Stattdessen versucht sich Doncic vermehrt mit Floatern (über 55 Prozent Erfolgsquote!) und Distanzwürfen. Hier sticht natürlich der Stepback-Dreier hervor mit 4,5 Versuchen pro Spiel. Diesen besonders schweren Wurf trifft der 20-Jährige zu knapp 35 Prozent, nur minimal schlechter als der Meister dieser Disziplin, James Harden.
Der Vergleich mit dem Bärtigen ist beinahe noch interessanter, da hier noch mehr Parallelen zu finden sind, allen voran der Stepback-Dreier, den James so nicht hat. LeBron ist dagegen mit einer Athletik gesegnet, die seinesgleichen sucht. Das wird Doncic dagegen niemals sein, seine körperlichen Voraussetzungen erinnern eher an Harden.

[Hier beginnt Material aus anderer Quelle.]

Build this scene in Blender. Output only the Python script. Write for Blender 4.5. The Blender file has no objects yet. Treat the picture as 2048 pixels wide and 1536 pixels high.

In dieser Spielzeit hat Doncic bereits zweimal mindestens 10 Assists, 10 Versuche von der Dreierlinie sowie 10 Freiwürfe aufgelegt, eine Statline, die Harden in den vergangenen Jahren geprägt hat. 49 solcher Spiele legte der Bärtige auf, auf Platz zwei folgt Teamkollege Russell Westbrook mit gerade einmal 9 solcher Partien.
NBAKann Luka Doncic in dieser Saison MVP werden?
Viel wichtiger ist aber, dass Dallas tatsächlich so auch Spiele gewinnen kann, die Statistiken sind nicht leer, wodurch inzwischen auch zwangsläufig darüber diskutiert wird, ob Doncic nicht auch MVP werden kann. Die Konkurrenz ist jedoch gewaltig, mit Harden, James, Giannis Antetokounmpo, Anthony Davis oder auch Leonard gibt es einige Kandidaten, die selbst gewichtige Argumente haben.
Der jüngste MVP aller Zeiten ist übrigens Derrick Rose, der 2011 mit 22 Jahren zum wertvollsten Spieler ernannt wurde, Doncic hätte also sogar noch eine weitere Saison Zeit, um diesen Rekord zu brechen. Das ist aber zunächst einmal Zukunftsmusik, auch wenn der Slowene im Moment bereits zu den besten zehn Spielern in der NBA gehört.
Bei allem individuellen Erfolg wurde Doncic aber nie müde zu erwähnen, dass der Teamerfolg im Vordergrund steht. "Wir werden die Playoffs erreichen, nein, wir müssen die Playoffs erreichen. Das ist der Plan", kündigte der Guard schon vor der Saison an. Kann er diese fast schon unheimlichen Leistungen bestätigen, kann das wahr werden.